The suit argues that acreage around the mouths of 15 upper Cook Inlet rivers should be withdrawn from the sale to protect declining beluga whale populations.
Ken Boyd, director of the state Division of Oil and Gas, said April 7 that holding the lease sale as scheduled would not affect whales because state permits would have to be issued before any drilling took place.
“If somebody determined that oil and gas activity was a problem, we believe it can be mitigated,” Boyd said. Among possible mitigation measures are drilling offshore tracts from onshore drill pads, rather than from platforms, he said. Stakeholder process for sale Because of public concern over Cook Inlet sale 85A, held in December 1996, Gov. Knowles convened a stakeholders group in February 1997 to discuss relevant issues and make recommendations to the governor concerning oil and gas activity. One of the recommendations was that another stakeholder group form in advance of the Cook Inlet areawide sale.

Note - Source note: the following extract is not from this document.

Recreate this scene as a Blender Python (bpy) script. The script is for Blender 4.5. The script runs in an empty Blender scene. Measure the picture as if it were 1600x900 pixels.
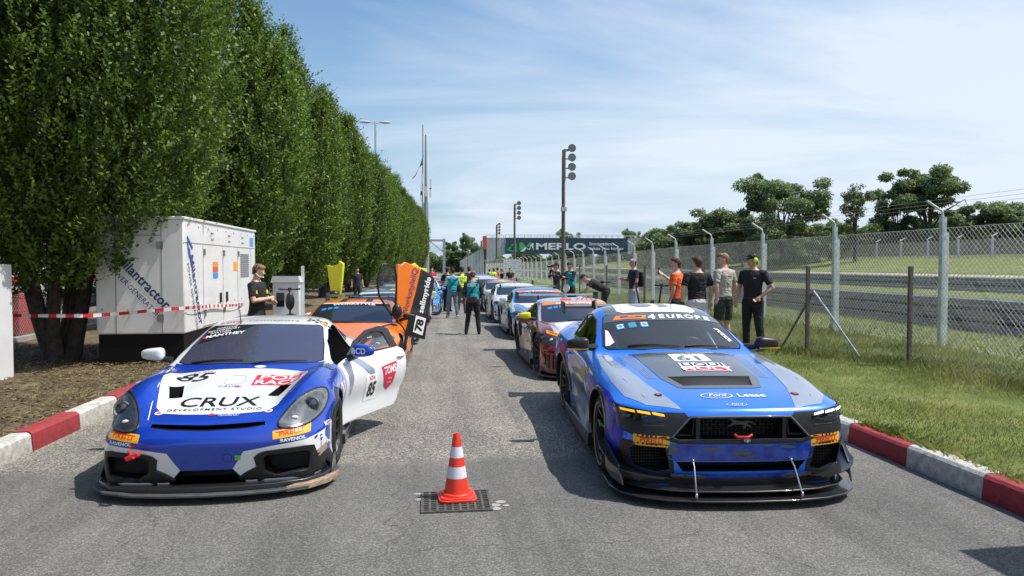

An 11-member stakeholder group represented tourism, private property owners; the oil industry; Native corporations; Native tribal councils; oil and gas support industries; environmental organizations; commercial fishing; and sports fishing. The group was able to reach full consensus on a number of items and Commissioner John Shively of the Department of Natural Resources adopted consensus recommendations which did not require legislative action: longer public comment period; hearing panel approach to public meetings; maps improved to show more clearly which lands were included in the sale; changes and additions to the test of the state’s best interest finding.